Benjamin Morel. Les congrès sont des moments étranges. La mécanique des chambres relève de l’improvisation encadrée en règle générale. L’organisation des coulisses est minutieuse, les tribunes forcément silencieuses, le personnel des chambres sert de point de repère et d’orientation face à l’improvisation des politiques. Dans le cadre d’un congrès, rien n’est évident. Personne ne sait vraiment où se trouvent les salles, les députés sautent dans les bus en sortant… il y a à la fois une ambiance de colonie de vacances et beaucoup d’émotion pour certains. À la différence de révisions plus techniques, celle-ci a été le fruit d’un combat de certains militants associatifs et de parlementaires. Quoi que l’on pense du texte, cela se sent dans l’émotion témoignée. Alors que depuis la Révolution, on prohibe tout signe d’approbation ou de désapprobation des tribunes, au milieu des débats on finit par autoriser les applaudissements.
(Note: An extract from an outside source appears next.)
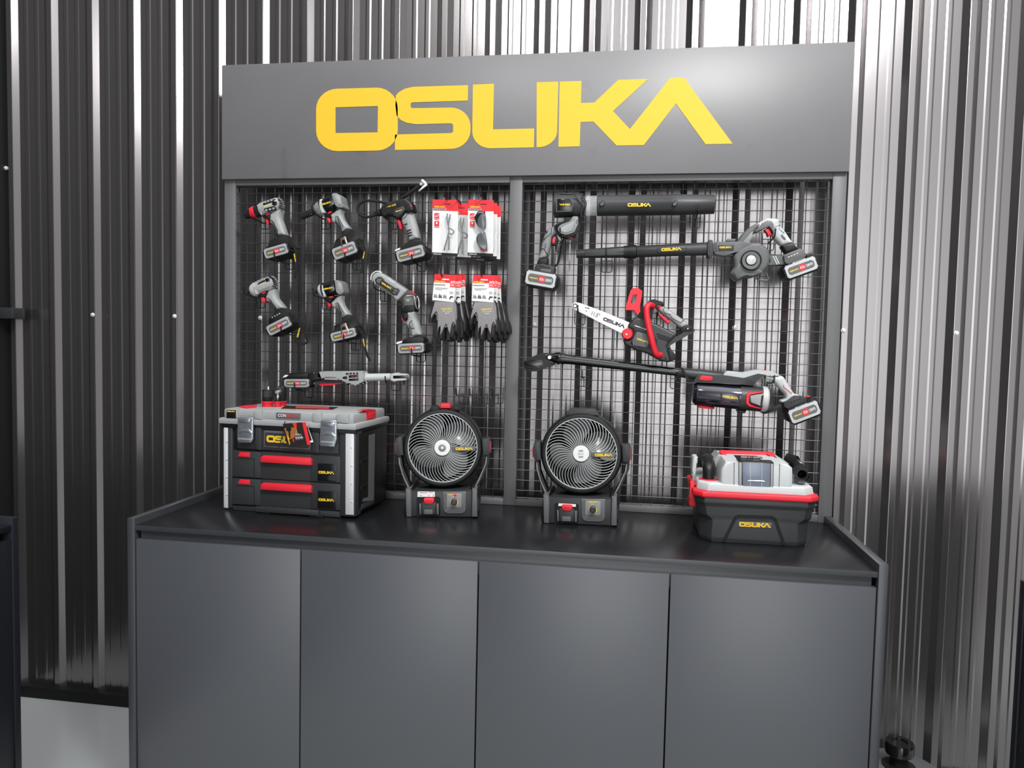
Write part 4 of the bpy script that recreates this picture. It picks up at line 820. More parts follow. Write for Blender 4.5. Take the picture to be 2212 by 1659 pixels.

Depuis 1958, date de la promulgation de la Constitution de la Ve République, le texte pensé par le général de Gaulle a subi de nombreuses modifications. Vingt-quatre au total. La plupart des révisions constitutionnelles portent sur les modifications et le fonctionnement des institutions. Dans le cas de l’IVG, s’agit-il davantage d’une conquête sociale ?

Depuis la Constitution de 1791, les droits sociaux sont présents dans les constitutions. Le texte le plus chargé en la matière est le Préambule de la Constitution de 1946, qui a été incorporé à la Constitution de 1958 et fait partie du bloc de constitutionnalité. Les révisions constitutionnelles ont largement porté sur la procédure parlementaire, les institutions et la ratification de traités, mais elles ont également intégré de nouveaux droits. Cela a été le cas pour la fin de la peine de mort ou de la partie. D’une certaine façon, la charte de l’environnement, qui comporte de nombreux droits et devoirs, s’inscrit dans ce mouvement. Ce qui est peut-être plus nouveau, c’est l’introduction de droits portant sur les sujets bioéthiques.

Constitutionnaliser, c’est une chose, savoir ce qu’en fera le juge en est une autre

Si inscrire « la liberté garantie à la femme d’avoir recours à une IVG » est un symbole important, dans la pratique ce sont surtout les moyens de l’hôpital qu’il faut renforcer pour garantir un égal accès à l’IVG sur le territoire français. L’accès aux services publics pour tous doit-il être la prochaine bataille à mener d’un point de vue constitutionnel ?

La notion de liberté et la présence de la disposition à l’article 34 de la Constitution font théoriquement du législateur le gardien et l’organisateur des modalités d’exercice de l’IVG. La notion de garantie laisserait en revanche entendre qu’il pourrait y avoir une obligation positive de l’État, sous contrôle du juge, de rendre réellement effectif ce droit. On verra ce que dira la jurisprudence. Constitutionnaliser, c’est une chose, savoir ce qu’en fera le juge en est une autre. On peut inscrire des droits. Cela fait plaisir et cela ne coûte pas cher… Le préambule de la Constitution de 1946 prévoit ainsi un droit au travail. Pris dans toute sa radicalité, on pourrait penser que ce droit interdit donc le chômage. Qu’un chômeur disposerait d’un droit opposable obligeant l’État à lui procurer un emploi. Constitutionnellement, on devrait donc remettre en place d’urgence les ateliers nationaux de la Deuxième République.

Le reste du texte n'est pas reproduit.